Stocks Fall, Dollar Gains as US Inflation Prompts 100 bps Hike Bets

Stocks Fall, Dollar Gains as US Inflation Prompts 100 bps Hike Bets
People pass by an electronic screen showing Japan's Nikkei share price index inside a conference hall in Tokyo, Japan, on June 14, 2022. (Issei Kato/Reuters)

LONDON—European shares dropped in early trading on Thursday and the safe-haven dollar was up after the latest red-hot U.S. inflation reading increased investor caution about Federal Reserve rate hikes.

Wednesday's data showed U.S. consumer prices jumped 9.1 percent year-on-year in June, up from May's 8.6 percent rise.

The data was seen as firming the case for the Federal Reserve to raise rates aggressively. Policymakers might consider a 100 basis point increase at the July meeting, Atlanta Federal Reserve Bank President Raphael Bostic said.

By early European trading, money markets were pricing in a 54 percent chance of a full percentage point hike at the July meeting and a 46 percent chance of a 75 basis point rise.

Asian shares were stuck at two-year lows and European indexes opened in the red. At 0735 GMT, Europe's STOXX 600 and London's FTSE 100 were both down 0.2 percent on the day.

"The Fed probably needs to temper people’s expectations in terms of what they can do," said Eddie Cheng, head of international multi-asset investment at Allspring Global Investments.

"In the past hiking cycle, we have observed that inflation kept rising during the hiking cycle … it takes time for the monetary policy to affect inflation."

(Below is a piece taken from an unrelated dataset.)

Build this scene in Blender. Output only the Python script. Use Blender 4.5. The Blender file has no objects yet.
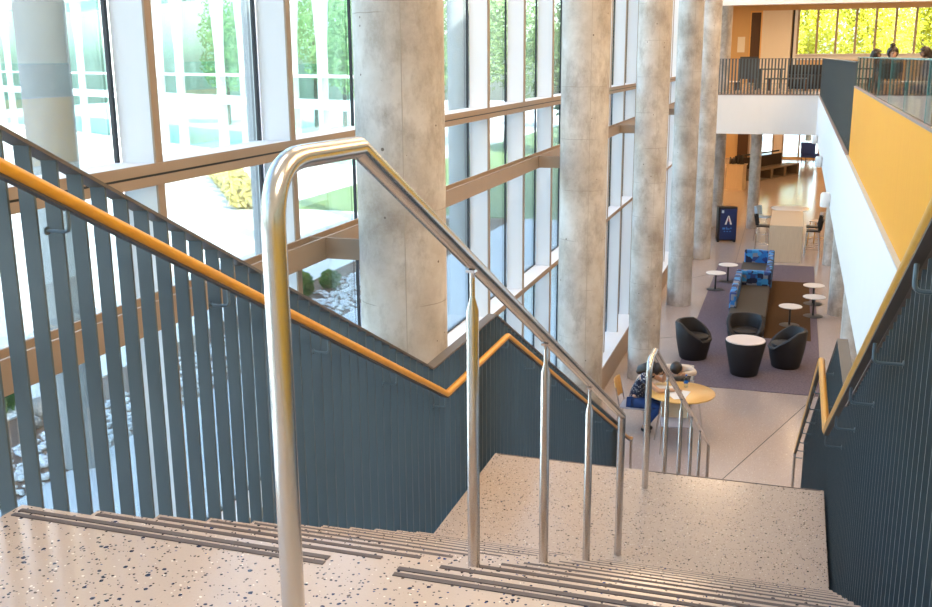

Cheng said that riskier assets will be the "collateral damage" in the Fed's attempts to reign in inflation.

The dollar index measuring its performance against a basket of currencies was up 0.2 percent at 108.43, while the dollar was up 1.1 percent against the yen, at its strongest since 1998.

The British pound was down 0.2 percent at $1.1865. In the first vote to choose who will succeed Boris Johnson as Conservative party leader, former finance minister Rishi Sunak won the biggest backing from Conservative lawmakers.

The euro was down 0.3 percent at $1.00325, having slipped below $1 on Wednesday for the first time since 2002.

The euro has been under pressure because of the European Central Bank lagging the Fed in ending its ultra-easy monetary policy of the past decade, as well as the economic risks from the eurozone's dependence on Russian gas.

Germany's benchmark 10-year government bond yield was up 8 basis points at 1.231 percent.

Italian yields rose sharply ahead of a parliamentary confidence vote which risks bringing the country's government down.

The U.S. 10-year yield was up around 7 basis points at 2.9817 percent. The 2-year, 10-year part of the Treasury yield curve is at its most inverted it has been at any point in this cycle, according to Deutsche Bank.

Yield curve inversion—which is when short-dated interest rates are higher than longer ones—is commonly seen as an indicator that markets are anticipating a recession.

Oil prices fell as traders saw a large U.S. rate hike possibly reducing crude demand.

Overnight, the Monetary Authority of Singapore and the Bangko Sentral ng Pilipinas surprised markets by tightening monetary policy in off cycle moves.